Richard Strauss stayed because his daughter-in-law was in a holding camp for Jews and he thought his visits might save her from the extermination
camps. I don’t know how much Norman knew about what was actually transpiring in Germany in the late ’30s, though it is likely that he was unaware
of the existence of the Wahnsee conference, Heydrich’s brilliant idea.
Hitler also had a good deal of help from IBM. It would have made
their job of locating all the Jews, gypsies, homosexuals, and disabled people that they so disliked more intractable without IBM’s technology.
EXCELLENT, Ann,
I’m really pleased to read about that book, especially as I’m fuelled with
energy to promote the petition on National
Banking.
More power to your elbows!
Sabine
Organiser, Forum for
Stable Currencies
Bumped onto your blog whilst searching the Web for some alternative views. Thank you for the lively comments.
I’ll try to get a
copy of “Lord of Finance” but certainly keeping in mind James Grant’s view on it:
“””If Mr. Ahamed were casting around for a genuine hero
of interwar finance, he missed his man. Jacques Rueff, the great French economist, sounded the alarm time and again. The classical gold standard
was an instrument of economic balance, he wrote, its successor an engine of excess. “For ten years,” Rueff declared in a speech in 1932, “we had
done everything in our power to undermine that equilibrium.”

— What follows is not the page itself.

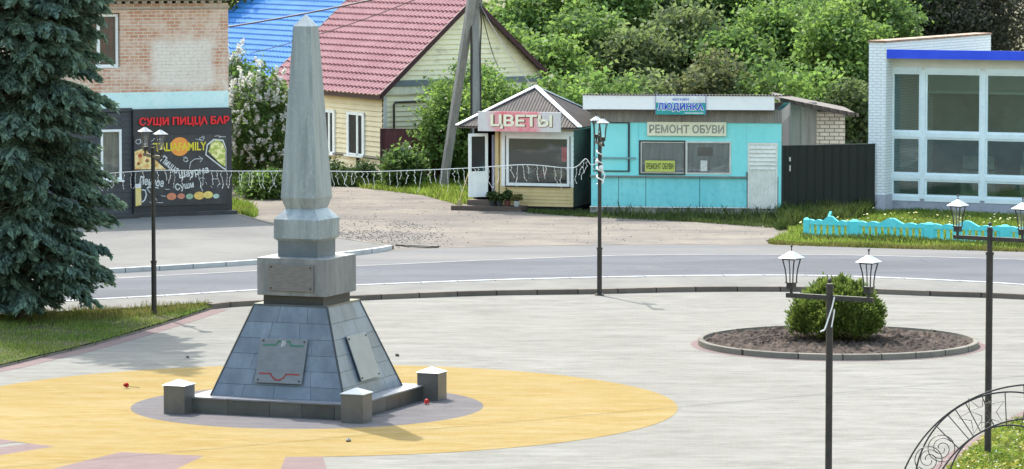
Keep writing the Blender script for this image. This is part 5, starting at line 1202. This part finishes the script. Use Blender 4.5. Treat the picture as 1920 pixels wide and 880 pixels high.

Harrumphing about the “gold standard,” Mr. Ahamed reminds me of the fellow who
condemned “painting” because he had no use for Andy Warhol.”””
I read Rueff thirty years ago. Never been in finance until three years when I
had suddenly money in charge. Re-reading his imprecative writings about the “monetary sin of the west” by the end of 2006 was is illuminary. And
even more useful than Roubini’s writings.
Rueff has the picture clear:
http://www.eppc.org/publications/pubID.2261/pub_detail.asp
I especially like this article that I’m in the process to translate (into French…). We are so américains here in Paris.